The two-piece monitors have chest units that measure heart rates and broadcast the information to wrist units. Dials on the wrist units let students know if they are reaching their target heart rate through exercise. That data can later be downloaded into a student’s file, and they and their teachers can learn how much class time students spent reaching that goal. Students’ progress can also be tracked over the years.
Newton said students will no longer be compared on athletic ability, but, if at all, on how hard they work during classes.
“It’s basically going to equalize the students. It’s about effort, not who comes in first or who comes in last,” she said.
Cook won a grant for a small batch of monitors a year ago, and found that students responded well to them.
“I have kids in my personal fitness classes constantly looking at their watches and saying, ‘I’m getting out of my target zone, and I have to get back in there.” They’re really gaining the benefit of exercise and really owning how they work,” he said.

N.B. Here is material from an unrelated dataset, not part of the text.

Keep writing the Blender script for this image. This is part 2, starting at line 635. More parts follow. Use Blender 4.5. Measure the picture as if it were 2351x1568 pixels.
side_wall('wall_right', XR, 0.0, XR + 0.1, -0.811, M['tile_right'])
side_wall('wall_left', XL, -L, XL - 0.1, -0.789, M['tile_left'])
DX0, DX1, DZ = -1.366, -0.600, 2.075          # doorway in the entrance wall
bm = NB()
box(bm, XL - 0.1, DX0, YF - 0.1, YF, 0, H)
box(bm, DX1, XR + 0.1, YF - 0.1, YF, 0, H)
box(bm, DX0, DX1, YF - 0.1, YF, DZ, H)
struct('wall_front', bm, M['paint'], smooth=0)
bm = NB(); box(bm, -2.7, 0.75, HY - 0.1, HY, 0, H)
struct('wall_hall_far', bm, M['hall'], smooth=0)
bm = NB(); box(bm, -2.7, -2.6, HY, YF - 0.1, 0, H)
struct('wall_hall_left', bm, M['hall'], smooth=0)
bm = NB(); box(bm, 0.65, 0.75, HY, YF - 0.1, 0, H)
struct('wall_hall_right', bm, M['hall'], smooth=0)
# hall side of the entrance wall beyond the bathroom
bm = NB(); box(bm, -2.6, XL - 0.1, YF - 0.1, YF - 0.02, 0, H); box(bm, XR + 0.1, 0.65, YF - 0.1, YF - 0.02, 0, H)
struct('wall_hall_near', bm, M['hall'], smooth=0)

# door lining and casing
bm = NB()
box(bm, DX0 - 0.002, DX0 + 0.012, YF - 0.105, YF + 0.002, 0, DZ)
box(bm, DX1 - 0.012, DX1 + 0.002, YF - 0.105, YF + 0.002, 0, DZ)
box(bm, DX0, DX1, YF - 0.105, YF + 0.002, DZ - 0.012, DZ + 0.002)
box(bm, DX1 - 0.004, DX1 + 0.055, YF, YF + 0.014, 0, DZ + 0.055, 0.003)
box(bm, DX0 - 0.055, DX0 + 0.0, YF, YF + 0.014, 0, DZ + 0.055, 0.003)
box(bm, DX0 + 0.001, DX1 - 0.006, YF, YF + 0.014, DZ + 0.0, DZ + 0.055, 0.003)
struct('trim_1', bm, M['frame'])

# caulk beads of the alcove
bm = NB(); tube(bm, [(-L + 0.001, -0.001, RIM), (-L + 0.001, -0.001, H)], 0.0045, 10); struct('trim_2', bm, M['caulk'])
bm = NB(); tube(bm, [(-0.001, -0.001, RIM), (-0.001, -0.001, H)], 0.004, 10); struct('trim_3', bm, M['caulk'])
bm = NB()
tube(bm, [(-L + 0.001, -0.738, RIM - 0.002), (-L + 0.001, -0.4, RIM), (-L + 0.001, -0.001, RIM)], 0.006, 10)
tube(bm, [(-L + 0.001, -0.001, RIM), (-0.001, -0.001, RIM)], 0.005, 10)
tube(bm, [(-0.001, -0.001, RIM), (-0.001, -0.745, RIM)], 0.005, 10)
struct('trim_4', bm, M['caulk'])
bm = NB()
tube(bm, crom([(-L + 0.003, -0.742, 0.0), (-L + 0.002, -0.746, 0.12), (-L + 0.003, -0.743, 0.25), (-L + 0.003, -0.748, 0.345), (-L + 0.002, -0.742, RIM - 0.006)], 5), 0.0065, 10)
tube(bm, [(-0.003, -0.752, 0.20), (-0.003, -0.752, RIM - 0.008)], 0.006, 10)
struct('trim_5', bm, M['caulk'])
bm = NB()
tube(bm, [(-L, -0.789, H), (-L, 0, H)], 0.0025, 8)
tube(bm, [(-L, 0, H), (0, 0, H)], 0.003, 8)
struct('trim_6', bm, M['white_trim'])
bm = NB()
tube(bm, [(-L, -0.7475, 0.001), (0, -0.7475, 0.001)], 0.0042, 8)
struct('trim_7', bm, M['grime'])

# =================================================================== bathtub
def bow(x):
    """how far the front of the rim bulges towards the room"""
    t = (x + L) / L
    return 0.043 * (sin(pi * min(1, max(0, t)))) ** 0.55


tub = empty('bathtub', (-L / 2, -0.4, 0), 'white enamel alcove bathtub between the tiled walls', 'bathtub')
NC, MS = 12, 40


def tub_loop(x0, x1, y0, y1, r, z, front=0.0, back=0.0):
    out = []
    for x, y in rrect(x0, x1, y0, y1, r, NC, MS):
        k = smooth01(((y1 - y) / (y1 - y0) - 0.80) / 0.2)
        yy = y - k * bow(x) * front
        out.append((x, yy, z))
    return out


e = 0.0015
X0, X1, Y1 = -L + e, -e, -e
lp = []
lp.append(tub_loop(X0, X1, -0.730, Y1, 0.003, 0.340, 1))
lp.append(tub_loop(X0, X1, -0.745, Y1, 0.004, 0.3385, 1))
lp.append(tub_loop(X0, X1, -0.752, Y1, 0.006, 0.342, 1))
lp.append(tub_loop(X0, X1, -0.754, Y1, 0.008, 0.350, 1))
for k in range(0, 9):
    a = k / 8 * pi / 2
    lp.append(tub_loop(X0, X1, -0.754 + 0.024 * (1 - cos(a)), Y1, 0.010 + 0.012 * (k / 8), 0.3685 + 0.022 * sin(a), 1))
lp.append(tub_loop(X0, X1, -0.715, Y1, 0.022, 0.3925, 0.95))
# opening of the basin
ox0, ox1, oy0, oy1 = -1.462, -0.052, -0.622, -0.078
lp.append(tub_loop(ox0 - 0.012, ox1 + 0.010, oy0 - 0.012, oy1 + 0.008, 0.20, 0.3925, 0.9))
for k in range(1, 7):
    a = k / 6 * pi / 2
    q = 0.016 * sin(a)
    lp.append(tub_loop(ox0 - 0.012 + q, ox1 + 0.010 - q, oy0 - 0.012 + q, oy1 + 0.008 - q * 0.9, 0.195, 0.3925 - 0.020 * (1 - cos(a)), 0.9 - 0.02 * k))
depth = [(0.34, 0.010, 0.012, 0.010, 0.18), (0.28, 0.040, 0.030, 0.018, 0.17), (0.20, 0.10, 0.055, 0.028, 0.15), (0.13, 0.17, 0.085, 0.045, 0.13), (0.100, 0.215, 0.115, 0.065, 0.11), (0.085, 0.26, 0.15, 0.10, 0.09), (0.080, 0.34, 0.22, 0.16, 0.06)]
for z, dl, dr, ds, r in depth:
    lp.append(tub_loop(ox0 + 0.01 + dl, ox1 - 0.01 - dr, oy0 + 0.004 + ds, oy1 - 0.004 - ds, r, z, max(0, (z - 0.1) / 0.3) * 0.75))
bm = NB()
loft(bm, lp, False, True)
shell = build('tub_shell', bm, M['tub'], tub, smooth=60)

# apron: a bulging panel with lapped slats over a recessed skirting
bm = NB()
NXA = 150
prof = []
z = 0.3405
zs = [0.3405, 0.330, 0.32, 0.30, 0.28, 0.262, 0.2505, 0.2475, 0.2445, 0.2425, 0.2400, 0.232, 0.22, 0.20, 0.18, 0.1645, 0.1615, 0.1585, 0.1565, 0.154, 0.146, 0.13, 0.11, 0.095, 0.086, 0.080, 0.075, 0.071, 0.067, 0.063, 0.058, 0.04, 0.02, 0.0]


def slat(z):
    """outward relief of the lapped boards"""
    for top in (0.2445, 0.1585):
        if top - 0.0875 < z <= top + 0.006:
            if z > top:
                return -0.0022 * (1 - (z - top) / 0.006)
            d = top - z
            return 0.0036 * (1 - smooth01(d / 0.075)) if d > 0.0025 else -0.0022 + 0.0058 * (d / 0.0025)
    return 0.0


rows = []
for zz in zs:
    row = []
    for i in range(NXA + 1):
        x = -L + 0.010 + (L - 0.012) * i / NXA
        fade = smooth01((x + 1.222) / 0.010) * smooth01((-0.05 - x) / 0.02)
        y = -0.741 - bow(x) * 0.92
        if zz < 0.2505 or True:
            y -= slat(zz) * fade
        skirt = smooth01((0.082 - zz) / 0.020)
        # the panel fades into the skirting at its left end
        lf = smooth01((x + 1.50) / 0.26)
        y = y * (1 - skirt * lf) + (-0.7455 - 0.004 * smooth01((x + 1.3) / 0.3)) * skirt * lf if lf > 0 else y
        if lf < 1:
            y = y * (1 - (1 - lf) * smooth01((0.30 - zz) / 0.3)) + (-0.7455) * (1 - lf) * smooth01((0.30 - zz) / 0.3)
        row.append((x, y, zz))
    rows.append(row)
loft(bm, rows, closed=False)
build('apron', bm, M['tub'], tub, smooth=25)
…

One band member used the heart rate monitors as a tool to improve his marching ability.
“He used to dread marching, hated it because he was not in good cardiovascular shape,” Cook said. “In second semester he started wearing the heart rate monitor every day, and this kid was running up and down the hallways, running in the gym, on the bike, on the treadmill, doing whatever he needed to do to get his heart rate up. And the best thing he ever told me last spring was … ‘I love marching.’”
As effective as the monitors have been, Cook said the best part is that they are tools toward the greater goal of the grant. 
“The heart monitors are fun. The gadgets are fun,” he said. “But really if we can train kids to look into what their fitness levels are and how exercise plays into their academics, that’s awesome.”